OLIVE TOWNSHIP, Mich. (WOOD) — In the digital age, many Michigan residents still don’t have access to reliable, high-speed internet. But a new project could fill the need for thousands in Ottawa County.

“Broadband is essential,” Ottawa County Commissioner Rebekah Curran told News 8 in an interview on Sunday afternoon. “It’s no longer a luxury, it’s a necessity.”

Now, the county is a step closer to covering nearly 10,000 households. This week, the board of commissioners unanimously approved a partnership with the provider 123NET to move a $27 million project forward.

Curran helped make it happen.

“I love it when we have unanimous votes,” she said. “They’re my favorite votes. And it really shows the intent of what we want to do in the community and where the future is going.”

In the vote, the board agreed to send a letter of intent to the state that it would apply for the ROBIN grant, a $250 million state program using American Rescue Plan Act funds dedicated to expanding high-speed internet to underserved counties.

A huge chunk of the $27 million project would come from the ROBIN grant, if the county receives it. The county would put forward up to $7.5 million in ARPA funds, while 123Net would contribute $3.5 million.

Curran said 123Net would also invest an additional $3.5 million to create a “network hub in the county.” That would include a data center fiber operations facility and a retail storefront for customer interaction, she said.

The money that each group is contributing could still change. The board agreeing to submit the letter of intent on Tuesday is just the first step in the ROBIN grant application process, Curran explained. Soon, the board will have to approve their official proposal to the state, and that’s when the financial contributions will be finalized.

Curran emphasized the project could attract more people to the county and even lead to more broadband development.

“Instead of a private network, our plan is going to be an open network where anybody can come in,” Curran said. “Another ISP provider can come in and piggyback off of what we’ve already done with 123NET. It really creates more competition.”

A survey conducted by the county in 2021 found more than 10% of households there don’t have access to high-speed internet, with many reporting service is unreliable or too expensive.

“The communities that are large, populous areas will receive that fiber services,” Curran said. “But in the more rural areas, the ISP providers aren’t inclined to run fiber for five homes. So it leaves a lot of our county underserved. This is going to hopefully bridge that gap between the underserved.”

“I hope that this just opens doors of opportunity for learning and growth for our farmers to utilize technology and leverage those advances,” she added.

The board has been divided on several votes this year, but the decision to go after this grant was unanimous. Curran said it shows both sides can work together.
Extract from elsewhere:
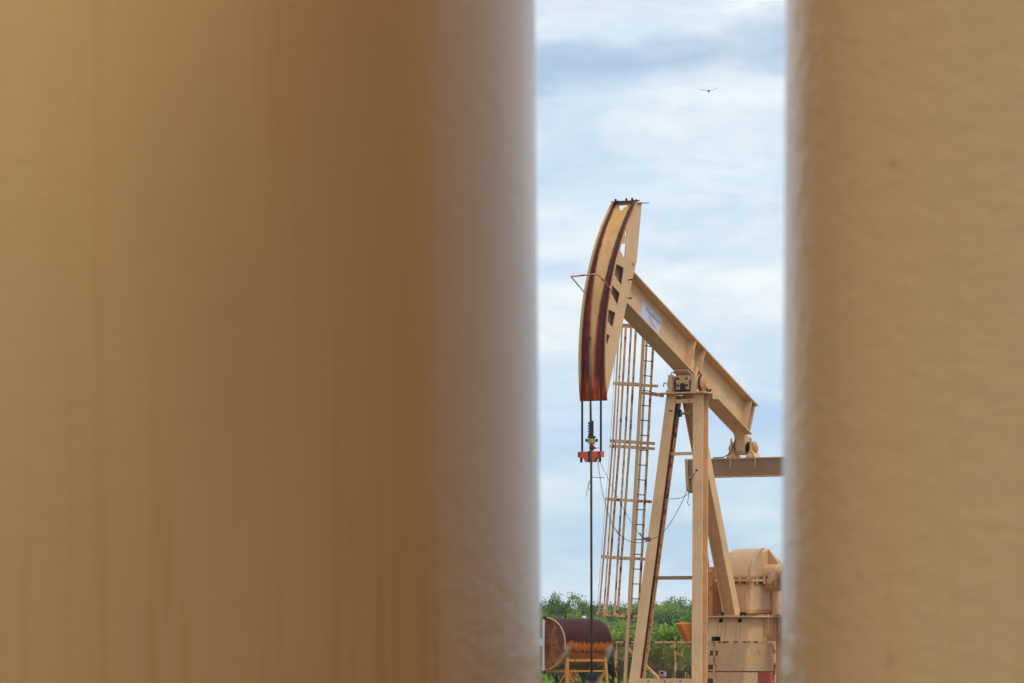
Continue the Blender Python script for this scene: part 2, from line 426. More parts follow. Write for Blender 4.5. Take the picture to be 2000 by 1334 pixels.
# ---- samson post: two front legs, one rear leg
post = empty('samson_post', (0, 0, 0), 0, pump)
zt = ZC-.03
def front_leg(s):
    z_a, z_b = zt, CZ-.88
    xa_, ya_, xb_, yb_ = -.80+.115, .29*s, -1.60+.115, .685*s
    k = (z_a-.45)/(z_a-z_b)
    return (xa_, ya_, z_a), (xa_+(xb_-xa_)*k, ya_+(yb_-ya_)*k, .45)
def leg_at(s, z):
    a, b = front_leg(s); k = (a[2]-z)/(a[2]-b[2]); return Vector(a).lerp(Vector(b), k)
for s in (1, -1):
    a, b = front_leg(s)
    if s < 0:
        MB().ibeam(a, b, (0, 1, 0), .215, .235, .018, .014).build('leg', M['leg'], post)
    else:
        lg = MB().ibeam(a, b, (0, 1, 0), .215, .235, .018, .014); lg.build('leg', M['leg'], post)
    # rust streaked flange face, plus a dark strip painting the shadow in the far leg's hollow
    if s > 0:
        A_, B_ = Vector(a), Vector(b); ax = (B_-A_).normalized(); fr0 = ax.cross(Vector((0, 1, 0))-ax*ax.y).normalized()
        if fr0.x < 0: fr0 = -fr0
        mb = MB(); k0 = A_+ax*.12
        mb.bar(k0+fr0*.097+Vector((0, -.056, 0)), B_+fr0*.097+Vector((0, -.056, 0)), (0, 1, 0), .098, .004)
        mb.build('inner_flange_face', M['rusty2'], post, label='rust streaked inner face of the rear flange')
        mb = MB(); mb.bar(k0+fr0*.0925+Vector((0, -.03, 0)), B_+fr0*.0925+Vector((0, -.03, 0)), (0, 1, 0), .042, .004)
        mb.build('hollow_shade_strip', M['leghollow'], post, label='dark strip painted as the shadow in the hollow of the leg')
rl0 = (-.60, 0, zt-.0); rl1 = (1.16+.0, 0, CZ+.445)
MB().ibeam(rl0, rl1, (1, 0, 0), .22, .27, .018, .014).build('leg', M['leg'], post)
MB().box(-.98, -.38, -.50, .46, zt+.002, ZC).build('cap_plate', M['paint'], post, bevel=.004)
MB().box(-.62, -.40, -.512, -.50, ZC-.13, ZC-.005).build('cap_tab', M['paint'], post)
def cross(pyL, pyR, h, name, mat, offx=-.125, depth=.02, ext=.0):
    zL = CZ+(HY-(pyL+pyR)/2)/F*(D-1.2)
    a, b = leg_at(1, zL), leg_at(-1, zL)
    return MB().bar((a.x+offx, a.y+ext, zL), (b.x+offx, b.y-ext, zL), (0, 0, 1), h, depth).build(name, mat, post)
cross(781, 780, .075, 'cross_plate', M['leg'], -.127, .014, -.04)
for py, y in ((780.5, -.115), (780.5, .19)):
    zL = CZ+(HY-py)/F*(D-1.2); a = leg_at(1, zL)
    MB().tube([(a.x-.137, y, zL), (a.x-.146, y, zL)], .012, 6).build('bolt', M['dark'], post)
cross(884, 883.5, .062, 'cross_bar', M['leg'], -.0, .05, -.1)
cross(1128.5, 1128, .07, 'cross_bar', M['brown'], .05, .07, -.1)
cross(1330, 1330, .10, 'cross_plate', M['leg'], -.127, .014, -.06)
zz = CZ+(HY-811)/F*D
MB().box(-.72, -.66, -.3, .2, zz-.02, zz+.025).build('cross_bar', M['brown'], post)
MB().box(-.74, -.66, .14, .19, zz-.06, zz+.08).build('lifting_lug', M['dark'], post)
MB().tube([(-.78, .19, zz+.0), (-.9, .30, zz+.07)], .012, 6).build('hook', M['dark'], post)
for z, y in ((CZ-.85, .36), (CZ-.85, .0), (CZ-.85, -.34)):
    a = leg_at(1, z); MB().box(a.x-.142, a.x-.135, y-.008, y+.008, z-.02, z+.02).build('bolt', M['dark'], post)
MB().tube([(leg_at(-1, CZ+3.22).x-.121, leg_at(-1, CZ+3.22).y+.02, CZ+3.22), (leg_at(-1, CZ+3.22).x-.14, leg_at(-1, CZ+3.22).y+.02, CZ+3.22)], .022, 8).build('cable_gland', M['dark'], post)

# ---- ladder with safety cage on the far side
lad = empty('ladder', (0, 0, 0), 0, pump)
def lad_c(z):
    t = (z-CZ-.47)/(4.7-.47)
    return Vector((-1.12+.10*t, .955-.205*t, z))
ZLT = CZ+6.15; ZLB = .5
LW_ = .40
for q, w in ((-1, .07), (1, .05)):
    a, b = lad_c(ZLT), lad_c(ZLB); o = Vector((q*LW_/2, 0, 0))
    MB().bar(a+o, b+o, (0, 1, 0), w, .012 if q > 0 else .012).build('rail', M['rusty2'] if q > 0 else M['paint'], lad)
z = CZ+(HY-794-28.8*13)/F*79.6
z0r = CZ+(HY-737)/F*79.6
i = 0
while True:
    z = z0r+.6-.2885*i; i += 1
    if z < .7: break
    c = lad_c(z)
    MB().tube([c+Vector((-LW_/2, 0, 0)), c+Vector((LW_/2, 0, 0))], .0095, 6).build('rung', M['dark'], lad)
cage = empty('safety_cage', (0, 0, 0), 0, pump)
def hoop_pt(zc, th, rx=.37, ry=.70):
    c = lad_c(zc); ry *= 1+.15*max(0, min(1, (CZ+3.8-zc)/3.4)); xx = rx*math.cos(th); yy = ry*math.sin(th)
    return Vector((c.x+xx, c.y+yy, zc-xx*.02*0+yy*.07))
hoops = [636, 749.5, 862, 872, 976, 1089, 1200]
for hi, py in enumerate(hoops):
    zc = CZ+(HY-py-3)/F*79.6
    mb = MB(); n = 22; hh = (.055, .055, .06, .055, .055, .055, .06)[hi]
    pts = [hoop_pt(zc, R_(-4+188*k/n)) for k in range(n+1)]
    if hi < 6: pts = [pts[0]+Vector((0, -.015, 0))]+pts
    for j, p in enumerate(pts):
        mb.v += [(p.x, p.y, p.z-hh/2), (p.x, p.y, p.z+hh/2)]
    for j in range(len(pts)-1): mb.f.append((2*j, 2*j+2, 2*j+3, 2*j+1))
    ob = mb.build('hoop', M['rusty'] if hi in (6,) else (M['orange'] if hi == 0 else M['rusty2']), cage)
    sm = ob.modifiers.new('solid', 'SOLIDIFY'); sm.thickness = .008; sm.offset = 0
zb_, zt_ = CZ+(HY-1203)/F*79.6, CZ+(HY-640)/F*79.6
for k, th in enumerate((19, 40, 62, 84, 108, 140, 163)):
    n = 10; pts = [hoop_pt(zb_+(zt_-zb_)*j/n, R_(th), .362, .692) for j in range(n+1)]
    mb = MB()
    for j in range(n):
        tan = Vector((-math.sin(R_(th))*.37, math.cos(R_(th))*.7, 0))
        mb.bar(pts[j], pts[j+1], tan, .045 if k != 4 else .03, .007)
    mb.build('vertical_strap', M['rusty2'] if k in (1, 2, 4, 5) else M['rusty'] if k == 6 else M['paint'], cage)
zb = CZ+(HY-769)/F*79.6; c = lad_c(zb)
MB().bar((c.x+.22, c.y-.01, zb+.005), (-.9, .42, zb-.045), (0, 0, 1), .07, .03).build('bracket', M['rusty'], lad)
MB().bar((c.x-.22, c.y-.015, zb), (c.x+.24, c.y-.015, zb), (0, 0, 1), .05, .008).build('bracket', M['paint'], lad)
zd = CZ+(HY-1267)/F*79.6; c = lad_c(zd)
y2, z2 = yz(1287, 1326, -1.2)
MB().bar((c.x-.2, c.y-.03, zd), (-1.2, y2, z2), (0, 1, 0), .05, .05).build('brace', M['paint'], lad)
MB().bar((-1.2, y2, z2), (-1.2, y2-.75, .6), (0, 1, 0), .05, .05).build('brace', M['paint'], lad)

# ---- equalizer and tail bearing
eq = empty('equalizer', (0, 0, 0), 0, pump)
XE = 1.78; zE1 = yz(1455, 894.5, XE)[1]; zE0 = yz(1455, 931.6, XE)[1]; yE = 1.24
MB().box(XE-.15, XE+.15, -yE, yE, zE1-.022, zE1).build('top_flange', M['paint'], eq)
MB().box(XE-.15, XE+.15, -yE, yE, zE0, zE0+.02).build('bottom_flange', M['paint'], eq)
MB().box(XE-.13, XE-.11, -yE, yE, zE0+.02, zE1-.022).build('web', M['brown'], eq)
MB().box(XE+.11, XE+.13, -yE, yE, zE0+.02, zE1-.022).build('web', M['brown'], eq)
for px in (1427, 1475.5):
    y, _ = yz(px, 905, XE-.14)
    MB().box(XE-.149, XE-.131, y-.05, y+.05, zE1-.20, zE1-.023).build('stiffener', M['paint'], eq) if 0 else \
        MB().prism([(XE-.149, zE1-.023), (XE-.131, zE1-.023), (XE-.131, zE1-.21), (XE-.149, zE1-.17)], 'y', y-.012, y+.012).build('stiffener', M['paint'], eq)
    for q in (.09,) if px < 1450 else (-.0,):
        pass
tb_ = empty('tail_bearing', (0, 0, 0), 0, pump)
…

“I love when we agree on things, and there’s so much to agree on,” she said. “There’s so many things that we can all agree on. I think when we focus on what brings us together versus what divides us, we’re all stronger.”

The state is expected to announce in June which counties will get the critical ROBIN grant. If that happens, work could get underway on building the networks soon after.

“Fingers crossed that that ROBIN grant comes through for the folks here,” Curran said.